-- BEGIN Material --
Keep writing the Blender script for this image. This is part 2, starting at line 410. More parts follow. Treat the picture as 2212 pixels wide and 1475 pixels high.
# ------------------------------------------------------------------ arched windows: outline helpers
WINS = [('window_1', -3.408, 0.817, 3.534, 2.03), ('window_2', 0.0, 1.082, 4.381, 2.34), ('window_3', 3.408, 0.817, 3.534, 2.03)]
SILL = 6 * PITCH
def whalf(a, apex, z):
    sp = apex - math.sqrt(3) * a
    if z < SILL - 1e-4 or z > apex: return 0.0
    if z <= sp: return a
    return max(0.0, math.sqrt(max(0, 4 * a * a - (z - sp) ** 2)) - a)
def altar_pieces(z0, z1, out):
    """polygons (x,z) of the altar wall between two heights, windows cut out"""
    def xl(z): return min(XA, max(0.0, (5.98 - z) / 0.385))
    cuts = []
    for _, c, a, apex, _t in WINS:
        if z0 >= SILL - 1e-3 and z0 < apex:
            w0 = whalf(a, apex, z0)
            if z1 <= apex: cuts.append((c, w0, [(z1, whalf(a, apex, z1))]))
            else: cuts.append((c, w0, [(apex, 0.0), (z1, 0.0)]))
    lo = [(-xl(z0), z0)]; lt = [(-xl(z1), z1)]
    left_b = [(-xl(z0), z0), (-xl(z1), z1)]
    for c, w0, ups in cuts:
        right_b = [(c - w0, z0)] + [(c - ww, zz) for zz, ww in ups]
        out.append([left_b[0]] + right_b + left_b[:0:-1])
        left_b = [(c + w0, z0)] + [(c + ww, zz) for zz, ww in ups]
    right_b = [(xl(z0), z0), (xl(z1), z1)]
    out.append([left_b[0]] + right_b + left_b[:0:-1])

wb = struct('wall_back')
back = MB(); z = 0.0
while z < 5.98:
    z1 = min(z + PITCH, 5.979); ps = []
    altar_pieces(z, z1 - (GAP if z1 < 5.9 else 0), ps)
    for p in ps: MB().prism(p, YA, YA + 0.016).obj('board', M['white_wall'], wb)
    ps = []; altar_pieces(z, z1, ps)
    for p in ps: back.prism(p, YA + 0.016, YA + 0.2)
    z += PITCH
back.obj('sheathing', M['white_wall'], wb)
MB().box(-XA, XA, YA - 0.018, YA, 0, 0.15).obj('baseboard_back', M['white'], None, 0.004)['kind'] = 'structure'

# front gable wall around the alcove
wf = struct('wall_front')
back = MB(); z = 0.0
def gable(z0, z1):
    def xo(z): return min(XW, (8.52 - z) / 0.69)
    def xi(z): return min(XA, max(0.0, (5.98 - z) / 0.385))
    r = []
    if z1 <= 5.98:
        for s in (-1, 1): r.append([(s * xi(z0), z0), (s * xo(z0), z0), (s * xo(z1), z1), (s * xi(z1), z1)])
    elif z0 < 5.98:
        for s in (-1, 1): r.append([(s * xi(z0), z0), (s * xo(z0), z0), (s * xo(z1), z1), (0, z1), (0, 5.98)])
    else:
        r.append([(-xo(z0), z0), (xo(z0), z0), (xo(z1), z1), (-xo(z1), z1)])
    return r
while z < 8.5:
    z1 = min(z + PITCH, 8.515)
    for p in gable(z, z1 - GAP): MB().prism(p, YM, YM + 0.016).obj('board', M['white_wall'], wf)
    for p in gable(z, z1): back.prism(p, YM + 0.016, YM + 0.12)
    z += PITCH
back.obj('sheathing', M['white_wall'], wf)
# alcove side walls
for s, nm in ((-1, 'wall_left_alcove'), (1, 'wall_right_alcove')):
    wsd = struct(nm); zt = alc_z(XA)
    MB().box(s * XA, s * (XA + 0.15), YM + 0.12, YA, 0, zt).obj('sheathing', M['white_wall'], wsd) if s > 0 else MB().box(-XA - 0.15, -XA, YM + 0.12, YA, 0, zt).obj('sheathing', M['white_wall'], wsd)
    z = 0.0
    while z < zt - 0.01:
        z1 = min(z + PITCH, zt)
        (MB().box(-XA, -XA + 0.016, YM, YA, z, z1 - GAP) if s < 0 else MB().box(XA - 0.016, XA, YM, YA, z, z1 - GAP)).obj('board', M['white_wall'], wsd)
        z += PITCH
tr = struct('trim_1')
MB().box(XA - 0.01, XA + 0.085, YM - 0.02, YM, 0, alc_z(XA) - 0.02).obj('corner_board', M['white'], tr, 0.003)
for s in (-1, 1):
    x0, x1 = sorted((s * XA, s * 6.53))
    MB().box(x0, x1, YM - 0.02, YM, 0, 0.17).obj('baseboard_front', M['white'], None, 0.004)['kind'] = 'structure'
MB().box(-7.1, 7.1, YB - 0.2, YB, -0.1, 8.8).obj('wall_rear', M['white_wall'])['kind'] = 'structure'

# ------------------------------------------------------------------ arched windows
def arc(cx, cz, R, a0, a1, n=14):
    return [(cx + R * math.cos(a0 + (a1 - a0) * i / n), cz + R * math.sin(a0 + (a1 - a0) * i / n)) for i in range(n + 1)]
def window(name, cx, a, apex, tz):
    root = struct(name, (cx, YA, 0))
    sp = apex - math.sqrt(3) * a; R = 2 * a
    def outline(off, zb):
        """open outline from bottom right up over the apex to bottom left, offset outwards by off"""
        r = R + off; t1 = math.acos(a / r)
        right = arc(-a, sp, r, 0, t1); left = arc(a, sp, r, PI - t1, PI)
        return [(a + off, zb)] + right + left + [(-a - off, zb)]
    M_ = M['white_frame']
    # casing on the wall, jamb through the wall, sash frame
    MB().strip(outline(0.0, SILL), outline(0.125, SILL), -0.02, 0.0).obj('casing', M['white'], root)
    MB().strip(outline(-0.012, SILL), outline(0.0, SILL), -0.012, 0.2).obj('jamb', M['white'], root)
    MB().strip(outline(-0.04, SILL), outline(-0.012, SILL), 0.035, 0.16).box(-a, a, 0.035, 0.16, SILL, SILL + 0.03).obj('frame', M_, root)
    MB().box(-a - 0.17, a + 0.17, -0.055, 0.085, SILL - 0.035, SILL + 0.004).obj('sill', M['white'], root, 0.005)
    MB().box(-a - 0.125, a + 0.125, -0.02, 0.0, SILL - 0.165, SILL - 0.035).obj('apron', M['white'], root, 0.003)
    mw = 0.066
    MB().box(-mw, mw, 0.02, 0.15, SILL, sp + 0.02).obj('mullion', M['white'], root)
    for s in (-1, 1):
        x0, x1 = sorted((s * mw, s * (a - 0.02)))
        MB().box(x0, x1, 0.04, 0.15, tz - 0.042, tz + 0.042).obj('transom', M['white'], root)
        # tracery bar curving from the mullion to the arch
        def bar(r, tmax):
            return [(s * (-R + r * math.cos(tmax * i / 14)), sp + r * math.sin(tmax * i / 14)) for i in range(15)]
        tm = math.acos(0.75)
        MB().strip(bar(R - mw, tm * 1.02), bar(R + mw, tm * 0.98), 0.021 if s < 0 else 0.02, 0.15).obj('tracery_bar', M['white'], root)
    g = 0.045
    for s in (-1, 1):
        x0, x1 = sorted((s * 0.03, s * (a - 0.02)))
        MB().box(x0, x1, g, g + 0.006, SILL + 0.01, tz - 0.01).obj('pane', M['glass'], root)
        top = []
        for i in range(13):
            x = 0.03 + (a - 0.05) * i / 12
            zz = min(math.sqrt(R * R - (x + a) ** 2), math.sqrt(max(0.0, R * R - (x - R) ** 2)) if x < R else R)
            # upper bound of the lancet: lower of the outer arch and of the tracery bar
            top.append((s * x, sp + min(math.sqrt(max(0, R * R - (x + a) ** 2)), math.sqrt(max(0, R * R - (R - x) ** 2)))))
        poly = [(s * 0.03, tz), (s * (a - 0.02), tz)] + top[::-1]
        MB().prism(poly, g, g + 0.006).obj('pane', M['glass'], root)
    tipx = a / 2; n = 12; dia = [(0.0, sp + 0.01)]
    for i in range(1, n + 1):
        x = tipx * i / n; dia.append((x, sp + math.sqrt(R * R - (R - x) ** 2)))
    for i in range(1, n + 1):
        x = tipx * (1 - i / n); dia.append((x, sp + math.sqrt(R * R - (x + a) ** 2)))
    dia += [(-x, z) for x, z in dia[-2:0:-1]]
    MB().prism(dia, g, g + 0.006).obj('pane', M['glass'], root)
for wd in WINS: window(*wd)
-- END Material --
**What you should do:**
Everything from the first line of the data through the line containing "MB().box(-XA, XA, YA" should be echoed exactly. Add nothing.

**Exercise solution:**
Keep writing the Blender script for this image. This is part 2, starting at line 410. More parts follow. Treat the picture as 2212 pixels wide and 1475 pixels high.
# ------------------------------------------------------------------ arched windows: outline helpers
WINS = [('window_1', -3.408, 0.817, 3.534, 2.03), ('window_2', 0.0, 1.082, 4.381, 2.34), ('window_3', 3.408, 0.817, 3.534, 2.03)]
SILL = 6 * PITCH
def whalf(a, apex, z):
    sp = apex - math.sqrt(3) * a
    if z < SILL - 1e-4 or z > apex: return 0.0
    if z <= sp: return a
    return max(0.0, math.sqrt(max(0, 4 * a * a - (z - sp) ** 2)) - a)
def altar_pieces(z0, z1, out):
    """polygons (x,z) of the altar wall between two heights, windows cut out"""
    def xl(z): return min(XA, max(0.0, (5.98 - z) / 0.385))
    cuts = []
    for _, c, a, apex, _t in WINS:
        if z0 >= SILL - 1e-3 and z0 < apex:
            w0 = whalf(a, apex, z0)
            if z1 <= apex: cuts.append((c, w0, [(z1, whalf(a, apex, z1))]))
            else: cuts.append((c, w0, [(apex, 0.0), (z1, 0.0)]))
    lo = [(-xl(z0), z0)]; lt = [(-xl(z1), z1)]
    left_b = [(-xl(z0), z0), (-xl(z1), z1)]
    for c, w0, ups in cuts:
        right_b = [(c - w0, z0)] + [(c - ww, zz) for zz, ww in ups]
        out.append([left_b[0]] + right_b + left_b[:0:-1])
        left_b = [(c + w0, z0)] + [(c + ww, zz) for zz, ww in ups]
    right_b = [(xl(z0), z0), (xl(z1), z1)]
    out.append([left_b[0]] + right_b + left_b[:0:-1])

wb = struct('wall_back')
back = MB(); z = 0.0
while z < 5.98:
    z1 = min(z + PITCH, 5.979); ps = []
    altar_pieces(z, z1 - (GAP if z1 < 5.9 else 0), ps)
    for p in ps: MB().prism(p, YA, YA + 0.016).obj('board', M['white_wall'], wb)
    ps = []; altar_pieces(z, z1, ps)
    for p in ps: back.prism(p, YA + 0.016, YA + 0.2)
    z += PITCH
back.obj('sheathing', M['white_wall'], wb)
MB().box(-XA, XA, YA - 0.018, YA, 0, 0.15).obj('baseboard_back', M['white'], None, 0.004)['kind'] = 'structure'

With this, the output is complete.